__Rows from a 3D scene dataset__
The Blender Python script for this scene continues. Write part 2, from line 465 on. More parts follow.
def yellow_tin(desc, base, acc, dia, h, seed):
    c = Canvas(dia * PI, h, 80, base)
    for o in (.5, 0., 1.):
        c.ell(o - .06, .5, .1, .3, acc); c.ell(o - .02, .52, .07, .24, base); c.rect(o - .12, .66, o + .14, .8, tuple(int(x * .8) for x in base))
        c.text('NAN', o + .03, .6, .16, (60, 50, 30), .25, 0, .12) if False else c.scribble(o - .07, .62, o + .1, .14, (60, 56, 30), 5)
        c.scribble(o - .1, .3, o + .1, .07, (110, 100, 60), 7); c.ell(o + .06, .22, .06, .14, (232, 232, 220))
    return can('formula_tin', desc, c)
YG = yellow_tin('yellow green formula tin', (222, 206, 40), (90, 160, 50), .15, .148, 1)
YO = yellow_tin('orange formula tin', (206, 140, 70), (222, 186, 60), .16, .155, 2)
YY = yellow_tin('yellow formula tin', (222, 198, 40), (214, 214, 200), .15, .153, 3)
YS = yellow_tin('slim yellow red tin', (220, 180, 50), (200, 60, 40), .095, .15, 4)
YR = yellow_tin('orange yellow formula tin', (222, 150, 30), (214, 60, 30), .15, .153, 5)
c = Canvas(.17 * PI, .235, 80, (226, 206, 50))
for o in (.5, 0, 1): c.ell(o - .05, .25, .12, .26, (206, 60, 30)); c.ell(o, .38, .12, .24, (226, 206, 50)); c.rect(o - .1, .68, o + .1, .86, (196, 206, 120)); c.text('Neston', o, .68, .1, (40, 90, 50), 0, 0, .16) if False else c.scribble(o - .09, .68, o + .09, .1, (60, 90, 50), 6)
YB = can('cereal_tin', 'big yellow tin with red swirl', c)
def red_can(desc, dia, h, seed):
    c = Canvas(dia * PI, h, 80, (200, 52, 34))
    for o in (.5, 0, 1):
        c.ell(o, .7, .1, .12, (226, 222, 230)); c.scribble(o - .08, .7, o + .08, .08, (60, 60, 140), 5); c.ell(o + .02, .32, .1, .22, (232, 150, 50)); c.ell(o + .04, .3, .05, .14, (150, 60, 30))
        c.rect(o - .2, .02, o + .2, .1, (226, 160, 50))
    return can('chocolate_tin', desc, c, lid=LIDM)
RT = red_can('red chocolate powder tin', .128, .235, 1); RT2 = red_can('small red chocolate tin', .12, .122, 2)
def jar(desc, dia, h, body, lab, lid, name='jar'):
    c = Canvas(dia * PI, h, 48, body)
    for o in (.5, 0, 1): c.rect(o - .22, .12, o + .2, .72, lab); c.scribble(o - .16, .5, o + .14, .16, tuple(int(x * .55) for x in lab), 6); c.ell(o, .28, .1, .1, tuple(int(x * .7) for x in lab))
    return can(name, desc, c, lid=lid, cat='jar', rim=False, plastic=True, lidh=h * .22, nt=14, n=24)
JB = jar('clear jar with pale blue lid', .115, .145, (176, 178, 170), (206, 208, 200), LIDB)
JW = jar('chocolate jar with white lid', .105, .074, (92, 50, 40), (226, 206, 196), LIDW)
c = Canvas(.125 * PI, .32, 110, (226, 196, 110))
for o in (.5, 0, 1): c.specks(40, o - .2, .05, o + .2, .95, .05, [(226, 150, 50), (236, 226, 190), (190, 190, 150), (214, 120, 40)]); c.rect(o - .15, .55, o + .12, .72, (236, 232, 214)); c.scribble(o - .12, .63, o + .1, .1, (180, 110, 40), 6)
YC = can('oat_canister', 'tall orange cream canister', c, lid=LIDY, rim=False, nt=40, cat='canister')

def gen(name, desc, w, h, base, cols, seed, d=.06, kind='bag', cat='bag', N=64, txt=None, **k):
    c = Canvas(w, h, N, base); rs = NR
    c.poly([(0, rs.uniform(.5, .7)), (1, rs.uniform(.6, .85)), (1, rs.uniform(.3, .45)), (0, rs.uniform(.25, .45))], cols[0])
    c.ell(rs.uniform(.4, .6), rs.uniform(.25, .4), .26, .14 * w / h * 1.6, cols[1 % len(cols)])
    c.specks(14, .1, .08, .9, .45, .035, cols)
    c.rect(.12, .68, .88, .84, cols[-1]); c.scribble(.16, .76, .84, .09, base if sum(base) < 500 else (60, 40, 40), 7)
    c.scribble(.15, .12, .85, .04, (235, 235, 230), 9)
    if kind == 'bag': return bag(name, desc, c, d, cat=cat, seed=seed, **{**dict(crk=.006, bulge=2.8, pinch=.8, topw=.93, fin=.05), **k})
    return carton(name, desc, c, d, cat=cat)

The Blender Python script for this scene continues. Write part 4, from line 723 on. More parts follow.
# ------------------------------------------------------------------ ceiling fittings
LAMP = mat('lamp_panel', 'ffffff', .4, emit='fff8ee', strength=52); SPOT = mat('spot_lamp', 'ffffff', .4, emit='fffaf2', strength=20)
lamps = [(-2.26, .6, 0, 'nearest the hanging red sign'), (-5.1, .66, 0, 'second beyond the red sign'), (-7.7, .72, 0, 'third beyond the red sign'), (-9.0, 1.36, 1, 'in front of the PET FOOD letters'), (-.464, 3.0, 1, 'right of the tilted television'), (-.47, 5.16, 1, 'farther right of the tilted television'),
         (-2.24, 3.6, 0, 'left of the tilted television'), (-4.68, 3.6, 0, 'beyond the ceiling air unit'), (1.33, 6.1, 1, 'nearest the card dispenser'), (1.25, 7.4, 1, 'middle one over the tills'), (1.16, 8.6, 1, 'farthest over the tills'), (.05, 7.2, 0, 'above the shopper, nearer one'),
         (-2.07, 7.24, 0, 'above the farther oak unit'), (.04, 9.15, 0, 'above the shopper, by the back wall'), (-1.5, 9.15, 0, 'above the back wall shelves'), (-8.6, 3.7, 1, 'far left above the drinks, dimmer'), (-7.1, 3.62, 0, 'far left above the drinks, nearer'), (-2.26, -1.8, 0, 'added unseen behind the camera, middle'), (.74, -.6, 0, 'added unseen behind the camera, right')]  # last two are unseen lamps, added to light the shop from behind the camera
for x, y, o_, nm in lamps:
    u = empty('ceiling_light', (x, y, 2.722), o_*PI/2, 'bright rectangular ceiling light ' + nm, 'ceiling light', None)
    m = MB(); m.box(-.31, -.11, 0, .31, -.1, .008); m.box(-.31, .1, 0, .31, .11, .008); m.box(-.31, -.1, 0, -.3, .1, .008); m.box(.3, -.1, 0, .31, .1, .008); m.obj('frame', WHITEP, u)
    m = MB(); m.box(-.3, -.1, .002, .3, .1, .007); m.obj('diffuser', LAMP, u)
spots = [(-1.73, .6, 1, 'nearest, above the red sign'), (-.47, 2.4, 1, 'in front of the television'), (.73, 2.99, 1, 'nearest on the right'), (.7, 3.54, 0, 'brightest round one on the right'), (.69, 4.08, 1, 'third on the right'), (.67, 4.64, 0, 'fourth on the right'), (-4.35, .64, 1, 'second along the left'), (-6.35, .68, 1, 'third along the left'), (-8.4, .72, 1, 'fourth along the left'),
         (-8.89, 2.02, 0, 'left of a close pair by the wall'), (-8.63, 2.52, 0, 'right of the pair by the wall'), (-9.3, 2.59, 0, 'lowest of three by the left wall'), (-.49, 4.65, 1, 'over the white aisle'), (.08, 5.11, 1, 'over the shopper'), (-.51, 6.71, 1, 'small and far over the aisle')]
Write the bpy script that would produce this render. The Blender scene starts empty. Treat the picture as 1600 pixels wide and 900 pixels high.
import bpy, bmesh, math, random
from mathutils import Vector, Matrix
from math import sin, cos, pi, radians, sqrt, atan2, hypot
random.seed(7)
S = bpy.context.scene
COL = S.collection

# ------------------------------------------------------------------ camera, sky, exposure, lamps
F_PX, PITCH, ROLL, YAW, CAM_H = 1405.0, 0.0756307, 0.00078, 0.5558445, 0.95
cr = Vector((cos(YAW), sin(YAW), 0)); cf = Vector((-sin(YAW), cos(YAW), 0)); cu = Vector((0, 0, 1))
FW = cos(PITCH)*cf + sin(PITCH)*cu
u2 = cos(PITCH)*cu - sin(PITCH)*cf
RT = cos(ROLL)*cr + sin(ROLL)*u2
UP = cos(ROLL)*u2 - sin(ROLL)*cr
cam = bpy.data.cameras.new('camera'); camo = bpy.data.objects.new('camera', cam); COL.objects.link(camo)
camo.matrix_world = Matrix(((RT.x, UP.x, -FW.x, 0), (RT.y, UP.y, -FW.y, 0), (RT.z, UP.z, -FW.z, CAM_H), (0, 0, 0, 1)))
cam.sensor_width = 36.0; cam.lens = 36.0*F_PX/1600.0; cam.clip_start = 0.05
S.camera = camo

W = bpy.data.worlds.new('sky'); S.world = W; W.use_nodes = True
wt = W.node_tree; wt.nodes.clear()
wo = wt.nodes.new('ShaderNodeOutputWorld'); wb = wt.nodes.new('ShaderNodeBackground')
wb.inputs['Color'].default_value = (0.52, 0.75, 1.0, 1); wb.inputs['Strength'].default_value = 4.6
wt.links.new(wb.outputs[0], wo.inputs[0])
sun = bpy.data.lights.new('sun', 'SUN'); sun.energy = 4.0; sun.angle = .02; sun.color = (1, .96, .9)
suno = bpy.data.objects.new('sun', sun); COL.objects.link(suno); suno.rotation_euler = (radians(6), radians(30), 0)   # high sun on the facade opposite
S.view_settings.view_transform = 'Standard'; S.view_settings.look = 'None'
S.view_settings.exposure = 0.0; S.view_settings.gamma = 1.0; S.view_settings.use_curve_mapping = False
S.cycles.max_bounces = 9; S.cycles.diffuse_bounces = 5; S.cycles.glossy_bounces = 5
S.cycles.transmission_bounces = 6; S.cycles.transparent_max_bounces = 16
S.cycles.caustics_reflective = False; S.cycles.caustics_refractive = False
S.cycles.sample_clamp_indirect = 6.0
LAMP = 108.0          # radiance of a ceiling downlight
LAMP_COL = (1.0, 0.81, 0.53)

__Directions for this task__
Nothing beyond the required lines should be retyped: start with the line that contains "Write the bpy" and finish with the line that contains "S.camera = camo".

__Result of the exercise__
Write the bpy script that would produce this render. The Blender scene starts empty. Treat the picture as 1600 pixels wide and 900 pixels high.
import bpy, bmesh, math, random
from mathutils import Vector, Matrix
from math import sin, cos, pi, radians, sqrt, atan2, hypot
random.seed(7)
S = bpy.context.scene
COL = S.collection

# ------------------------------------------------------------------ camera, sky, exposure, lamps
F_PX, PITCH, ROLL, YAW, CAM_H = 1405.0, 0.0756307, 0.00078, 0.5558445, 0.95
cr = Vector((cos(YAW), sin(YAW), 0)); cf = Vector((-sin(YAW), cos(YAW), 0)); cu = Vector((0, 0, 1))
FW = cos(PITCH)*cf + sin(PITCH)*cu
u2 = cos(PITCH)*cu - sin(PITCH)*cf
RT = cos(ROLL)*cr + sin(ROLL)*u2
UP = cos(ROLL)*u2 - sin(ROLL)*cr
cam = bpy.data.cameras.new('camera'); camo = bpy.data.objects.new('camera', cam); COL.objects.link(camo)
camo.matrix_world = Matrix(((RT.x, UP.x, -FW.x, 0), (RT.y, UP.y, -FW.y, 0), (RT.z, UP.z, -FW.z, CAM_H), (0, 0, 0, 1)))
cam.sensor_width = 36.0; cam.lens = 36.0*F_PX/1600.0; cam.clip_start = 0.05
S.camera = camo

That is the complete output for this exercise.